Следует отметить, что по Законнику Стефана Душана «грабеж» совершался также и с санкции государственной власти, причем разграблению подвергалась целое «село». Cт. 146 Законника «О разбойнике и воре», в частности, говорит: «Оу коем се селе наге тать или гоусарь този село да се распе» («В котором селе найдется вор или разбойник, то село да будет разграблено»)[314]. Здесь можно говорить о синтезе архаичного «потока и разграбления» и института круговой поруки, коренящегося в общинно-родовых отношениях. В целом же и в восточнославянских и в южнославянских памятниках права заметно стремление законодателя пресечь самоуправный «грабеж», поставить архаичный «поток и разграбление» на службу государственным интересам.
1.4. Пенязи
Псковская Судная грамота употребляет для обозначения денег термин «пенязи». «А кто кому заклад положит в пенезех что любо, а по том времени имет пенези отдавати», устанавливает ст. 107 памятника[315]. Это единственное употребление термина «пенязи» в Грамоте; господствующими для обозначения денег являются термины «серебро», «серебрецо». В I Литовском Статуте термин «пенязи» является единственным для обозначения денег.

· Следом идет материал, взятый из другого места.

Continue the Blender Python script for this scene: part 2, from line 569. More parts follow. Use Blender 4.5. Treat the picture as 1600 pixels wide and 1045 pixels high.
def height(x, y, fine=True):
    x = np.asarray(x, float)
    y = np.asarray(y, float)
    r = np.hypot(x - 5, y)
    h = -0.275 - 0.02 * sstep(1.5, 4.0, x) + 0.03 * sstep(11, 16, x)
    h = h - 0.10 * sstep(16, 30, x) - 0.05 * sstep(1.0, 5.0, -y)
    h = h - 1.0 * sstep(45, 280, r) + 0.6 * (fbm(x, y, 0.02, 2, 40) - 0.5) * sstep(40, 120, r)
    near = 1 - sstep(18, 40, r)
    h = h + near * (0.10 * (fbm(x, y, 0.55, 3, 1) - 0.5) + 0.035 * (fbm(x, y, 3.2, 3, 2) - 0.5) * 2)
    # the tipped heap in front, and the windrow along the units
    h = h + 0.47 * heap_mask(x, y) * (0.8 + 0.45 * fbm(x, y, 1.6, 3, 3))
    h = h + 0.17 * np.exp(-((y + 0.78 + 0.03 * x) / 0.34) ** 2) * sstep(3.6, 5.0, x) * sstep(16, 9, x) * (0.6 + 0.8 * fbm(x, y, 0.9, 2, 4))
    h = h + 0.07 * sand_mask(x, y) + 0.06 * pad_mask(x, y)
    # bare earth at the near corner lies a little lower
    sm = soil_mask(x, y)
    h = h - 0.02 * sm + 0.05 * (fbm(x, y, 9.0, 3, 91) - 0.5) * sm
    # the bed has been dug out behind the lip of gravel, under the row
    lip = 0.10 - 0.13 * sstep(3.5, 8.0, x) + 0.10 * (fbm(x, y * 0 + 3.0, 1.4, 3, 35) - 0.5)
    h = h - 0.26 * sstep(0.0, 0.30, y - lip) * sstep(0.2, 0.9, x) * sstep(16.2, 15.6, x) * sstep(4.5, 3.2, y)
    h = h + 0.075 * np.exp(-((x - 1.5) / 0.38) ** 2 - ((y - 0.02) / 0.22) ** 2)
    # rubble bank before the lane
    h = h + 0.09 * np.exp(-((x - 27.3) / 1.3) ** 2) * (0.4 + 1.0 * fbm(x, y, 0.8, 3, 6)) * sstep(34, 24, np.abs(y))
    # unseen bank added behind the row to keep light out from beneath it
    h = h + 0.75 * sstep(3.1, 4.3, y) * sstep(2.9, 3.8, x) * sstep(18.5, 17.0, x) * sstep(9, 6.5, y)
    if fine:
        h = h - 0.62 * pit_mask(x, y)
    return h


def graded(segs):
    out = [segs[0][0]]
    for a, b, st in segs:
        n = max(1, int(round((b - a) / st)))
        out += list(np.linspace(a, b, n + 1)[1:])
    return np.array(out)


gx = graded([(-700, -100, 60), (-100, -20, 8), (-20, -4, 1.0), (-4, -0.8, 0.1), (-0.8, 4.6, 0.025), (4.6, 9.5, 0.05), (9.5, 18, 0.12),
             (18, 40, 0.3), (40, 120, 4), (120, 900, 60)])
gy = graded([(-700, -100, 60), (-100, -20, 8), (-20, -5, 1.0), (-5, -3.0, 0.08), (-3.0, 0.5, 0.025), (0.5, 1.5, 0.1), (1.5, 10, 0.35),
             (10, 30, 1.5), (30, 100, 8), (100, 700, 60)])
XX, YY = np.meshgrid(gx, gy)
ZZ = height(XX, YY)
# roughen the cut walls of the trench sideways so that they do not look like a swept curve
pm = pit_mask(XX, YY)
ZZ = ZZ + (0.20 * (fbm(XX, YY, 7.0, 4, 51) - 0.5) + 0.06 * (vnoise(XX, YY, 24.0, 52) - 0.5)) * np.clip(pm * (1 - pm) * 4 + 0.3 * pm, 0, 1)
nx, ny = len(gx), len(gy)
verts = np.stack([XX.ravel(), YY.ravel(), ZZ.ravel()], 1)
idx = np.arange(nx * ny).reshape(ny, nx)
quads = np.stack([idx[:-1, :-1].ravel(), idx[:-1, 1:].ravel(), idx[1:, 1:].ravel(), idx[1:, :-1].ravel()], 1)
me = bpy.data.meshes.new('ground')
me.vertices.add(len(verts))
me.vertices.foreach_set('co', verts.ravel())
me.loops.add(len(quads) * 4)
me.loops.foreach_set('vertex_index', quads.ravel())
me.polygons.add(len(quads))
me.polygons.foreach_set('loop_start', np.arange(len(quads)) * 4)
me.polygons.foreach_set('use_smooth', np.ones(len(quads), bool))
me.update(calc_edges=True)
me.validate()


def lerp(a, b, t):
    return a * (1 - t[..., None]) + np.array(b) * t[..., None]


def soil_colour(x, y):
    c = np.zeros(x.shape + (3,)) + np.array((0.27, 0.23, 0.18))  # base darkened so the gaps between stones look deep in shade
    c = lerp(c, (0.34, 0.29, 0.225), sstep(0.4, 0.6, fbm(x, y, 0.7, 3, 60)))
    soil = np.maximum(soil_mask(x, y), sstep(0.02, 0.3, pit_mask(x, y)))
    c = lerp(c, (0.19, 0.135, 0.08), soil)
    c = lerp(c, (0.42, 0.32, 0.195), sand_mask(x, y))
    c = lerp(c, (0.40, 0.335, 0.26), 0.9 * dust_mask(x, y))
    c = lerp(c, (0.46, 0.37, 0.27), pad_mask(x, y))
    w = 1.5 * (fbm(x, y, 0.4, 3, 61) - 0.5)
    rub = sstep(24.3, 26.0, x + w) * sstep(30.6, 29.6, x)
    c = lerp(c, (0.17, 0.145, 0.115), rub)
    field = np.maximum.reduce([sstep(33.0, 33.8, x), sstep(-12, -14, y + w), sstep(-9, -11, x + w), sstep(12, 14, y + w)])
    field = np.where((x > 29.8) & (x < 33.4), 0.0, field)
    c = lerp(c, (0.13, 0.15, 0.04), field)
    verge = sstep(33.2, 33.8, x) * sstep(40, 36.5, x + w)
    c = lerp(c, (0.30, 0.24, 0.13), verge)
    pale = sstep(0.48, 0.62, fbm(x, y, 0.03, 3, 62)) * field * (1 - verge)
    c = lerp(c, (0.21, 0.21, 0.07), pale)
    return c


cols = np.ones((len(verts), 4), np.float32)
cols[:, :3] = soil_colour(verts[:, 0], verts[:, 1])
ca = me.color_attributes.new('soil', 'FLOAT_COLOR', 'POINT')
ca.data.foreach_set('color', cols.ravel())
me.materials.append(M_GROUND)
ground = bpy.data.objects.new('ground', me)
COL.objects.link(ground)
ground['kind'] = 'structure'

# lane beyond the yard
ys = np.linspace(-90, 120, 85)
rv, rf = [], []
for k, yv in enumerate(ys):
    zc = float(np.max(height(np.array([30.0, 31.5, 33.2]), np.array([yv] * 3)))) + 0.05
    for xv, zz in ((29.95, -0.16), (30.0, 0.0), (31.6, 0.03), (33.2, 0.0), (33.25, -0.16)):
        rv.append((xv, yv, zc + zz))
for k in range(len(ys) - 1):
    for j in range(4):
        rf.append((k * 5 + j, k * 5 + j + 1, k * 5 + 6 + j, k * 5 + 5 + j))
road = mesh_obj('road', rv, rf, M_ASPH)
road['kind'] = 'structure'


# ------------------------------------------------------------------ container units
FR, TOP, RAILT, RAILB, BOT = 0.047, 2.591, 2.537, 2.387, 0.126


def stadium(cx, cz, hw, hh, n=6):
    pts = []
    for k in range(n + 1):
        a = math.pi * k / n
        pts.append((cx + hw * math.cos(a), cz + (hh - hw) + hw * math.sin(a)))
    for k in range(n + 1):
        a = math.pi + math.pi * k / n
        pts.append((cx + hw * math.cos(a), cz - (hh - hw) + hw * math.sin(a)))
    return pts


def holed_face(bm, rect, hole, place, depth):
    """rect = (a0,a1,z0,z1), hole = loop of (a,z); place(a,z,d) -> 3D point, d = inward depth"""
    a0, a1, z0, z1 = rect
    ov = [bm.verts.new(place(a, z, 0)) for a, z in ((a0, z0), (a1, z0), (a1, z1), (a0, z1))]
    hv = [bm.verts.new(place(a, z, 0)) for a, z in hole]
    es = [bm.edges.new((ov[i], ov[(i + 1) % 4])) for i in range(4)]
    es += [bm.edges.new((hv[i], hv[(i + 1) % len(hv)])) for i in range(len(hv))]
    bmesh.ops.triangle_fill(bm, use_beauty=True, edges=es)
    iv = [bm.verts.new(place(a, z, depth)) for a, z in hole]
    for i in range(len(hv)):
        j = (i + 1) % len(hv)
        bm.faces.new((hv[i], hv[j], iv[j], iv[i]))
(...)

О «пенязях» псковский летописец извещает под 6917 (1409) г.: «того же лета во Пскове отложиша кунами торговати и от толе начаша пенязми торговати»[316]. Под 6917 (1424) г. читаем: «того же лета псковичи отложиша пенязьми торговати и начаша в чисте серебре деньги лити и от толе начаша деньгами торговати[317].
Это свидетельство дополняется новгородской летописью: «начаша промежи себе лопьци и грошы литовскыми и артуги немечкыми торговати, а куны отложиша»[318] Речь идет о том, что в Новгороде в этот же период имела хождение как немецкая, так и литовская монета.
Известно, что «куны» древнейшее общеславянское название монеты[319]. Термин «пенязь» восходит к церковнославянскому языку, в котором «пенязь», «пенязи» обозначали римские динарии. В древнерусских источниках этот термин выступает в значении денег, главным образом иностранных западноевропейских[320]. Так, в одном из списков договора 1229 г. смоленского князя Мстислава Давидовича с немцами говорится: «Оже бьют волного человека платити за голову 10 гривен серебра и за гривну серебра по 4 гривны кунами или пенязи»[321].
Какая монета обращалась в Пскове под именем «пенязи»?
В XIX в. И. И. Толстой полагал, что это немецкие пфеннинги[322]. Однако следует, по-видимому, понимать литовскую монету, вернее так называемый «пражский грош», прочно завладевший монетным рынком Великого княжества к началу XV в.[323]
Косвенно это свидетельствует о торговых и иных связях между Псковской землей[324] и землями Великого княжества Литовского.
Глава 2
Терминология законодательных памятников и вопросы источниковедения
1. Древнерусское правовое наследие в Великом княжестве Литовском. Русская Правда как возможный источник Псковской Cудной грамоты и I Литовского Статута.
2. Предшествующее законодательство, судебные прецеденты, обычное право как источники Псковской Судной грамоты и I Литовского Статута. «Национальный вопрос» в источниковедении I Литовского Статута.
3. Псковская Судная грамота и I Литовский Статут в свете памятников славянского права.
Наше исследование было бы неполным без источниковедческой составляющей. Вопросы источниковедения Псковской Судной грамоты и I Литовского Статута имеют важное значение для предпринятого нами сравнительного анализа терминологии законодательных памятников; выявление общих и родственных терминов побуждает, в свою очередь, выяснить: какая правовая норма могла послужить первоосновой.
Мы не ставим перед собой задачу детального анализа источников Псковской Судной грамоты и I Литовского Статута в их взаимосвязи это отдельная и важная исследовательская задача. Настоящий очерк представляет собой попытку обозначить ключевые направления, обобщить изученный материал.
2.1. Древнерусское правовое наследие в Великом княжестве Литовском. Русская Правда как возможный источник Псковской Cудной грамоты и I Литовского Статута
Русская Правда, вероятно, была известна и продолжала действовать в более позднее время в Псковской земле. Ю. Г. Алексеев обратил внимание на то, что Псковская Судная грамота упоминает «головщину» лишь в двух местах ст. 26 и ст. 96-98, и предположил, что эти статьи представляют собой надстройку над соответствующими нормами Русской Правды, которая продолжала действовать в Псковской республике[325].